ENCOURAGING AND PROTECTING NEW IDEAS



In many firms, idea generation is a haphazard process. However, entrepreneurial ventures can take certain concrete steps to build an organization that encourages and protects new ideas. Let’s see what these steps are.

1. Establishing a Focal Point for Ideas

Some firms meet the challenge of encouraging, collecting, and evaluating ideas by designating a specific person to screen and track them—for if it’s everybody’s job, it may be no one’s responsibility. Another approach is to establish an idea bank (or vault), which is a physical or digital repository for storing ideas. An example of an idea bank would be a password-protected location on a firm’s intranet that is available only to qualified employees. It may have a file for ideas that are being actively contemplated and a file for inactive ideas. Other firms do not have idea banks but instead, encourage employees to keep journals of their ideas.

2. Encouraging Creativity at the Firm Level

There is an important distinction between creativity and innovation. Innovation refers to the successful introduction of new outcomes by a firm. In contrast, creativity is the process of generating a novel or useful idea but does not require implementation. In other words, creativity is the raw material that goes into innovation. A team of employees may come up with a hundred legitimate creative ideas for a new product or service, but only one may eventually be implemented. Of course, it may take a hundred creative ideas to discover the one that ideally satisfies an opportunity.

An employee may exhibit creativity in a number of ways, including solving a problem or taking an opportunity and using it to develop a new product or service idea. Although creativity is typically thought of as an individual attribute, it can be encouraged or discouraged at the firm level. The extent to which an organization encourages and rewards creativity affects the creative output of its employees.

3. Protecting Ideas from Being Lost or Stolen

Intellectual property is any product of human intellect that is intangible but has value in the marketplace. It can be protected through tools such as patents, trademarks, copyrights, and trade secrets. As a rule, a mere idea or concept does not qualify for intellectual property protection; that protection comes later when the idea is translated into a more concrete form.
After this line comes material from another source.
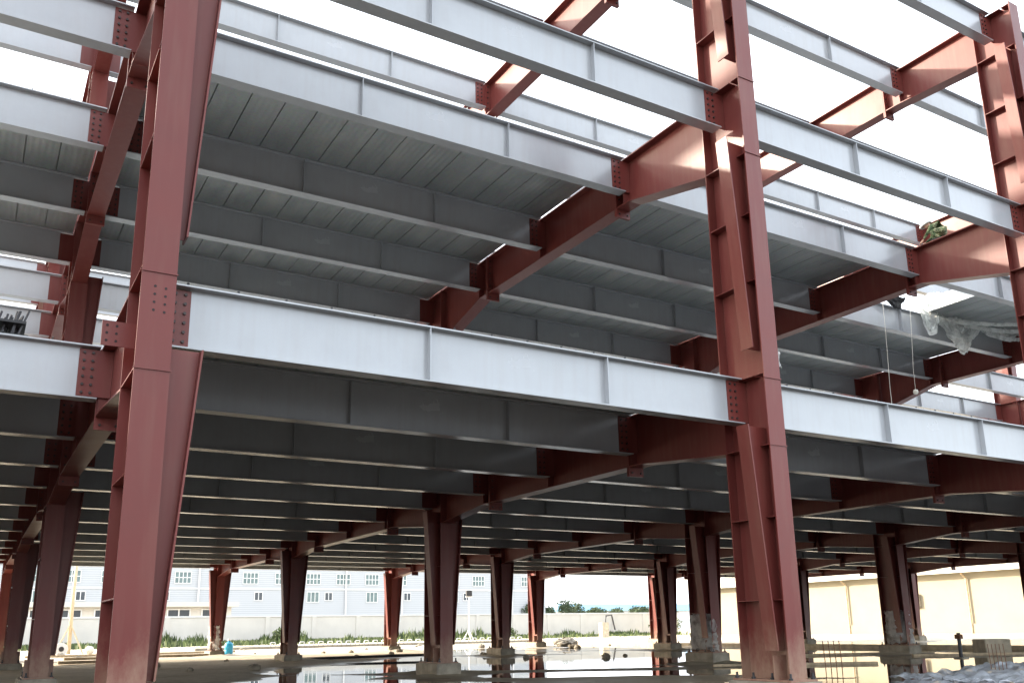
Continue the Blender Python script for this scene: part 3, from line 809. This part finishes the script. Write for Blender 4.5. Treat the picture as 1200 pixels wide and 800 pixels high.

At the opportunity recognition stage, however, there are three steps that should be taken when a potentially valuable idea is generated:

Step 1:  The idea should be put into a tangible form—either entered into a physical idea logbook or saved on a computer disk—and dated. When using a physical logbook, be sure that it is bound so that it cannot be alleged that a page was added. Make all entries in ink and have them witnessed. If an idea has significant potential, the signature of the person who entered the idea into the logbook and the witness should be notarized.

Putting the idea into tangible form is important for two reasons. First, if the idea is in concrete form, is original and useful, and is kept secret or is disclosed only in a situation where compensation for its use is contemplated, the idea may qualify as a “property right” or “trade secret” and be legally protected under a variety of statutes.

Second, in the case of an invention, if two inventors independently come up with essentially the same invention, the right to apply for the patent belongs to the first person who invented the product. A properly maintained idea log provides evidence of the date that the idea for the invention was first contemplated.

Step 2:  The idea, whether it is recorded in a physical idea logbook or saved in a computer file, should be secured. This may seem like an obvious step, but it is one that is often overlooked. The extent to which an idea should be secured depends on the circumstances. On the one hand, a firm wants new ideas to be discussed, so a certain amount of openness in the early stages of refining a business idea may be appropriate. On the other hand, if an idea has considerable potential and may be eligible for patent protection, access to the idea should be restricted. In the case of ideas stored on a computer network, access to the ideas should be at a minimum password protected.

Step 3:  Avoid making an inadvertent or voluntary disclosure of an idea in a way that forfeits your claim to its exclusive rights. In general, the intellectual property laws seek to protect and reward the originators of ideas as long as they are prudent and try to protect the ideas. For example, if two coworkers are chatting about an idea in an elevator in a public building and a competitor overhears the conversation, the exclusive rights to the idea are probably lost.

In summary, opportunity recognition is a key part of the entrepreneurial process. As mentioned, many firms fail not because the entrepreneurs didn’t work hard, but because there was no real opportunity to begin with.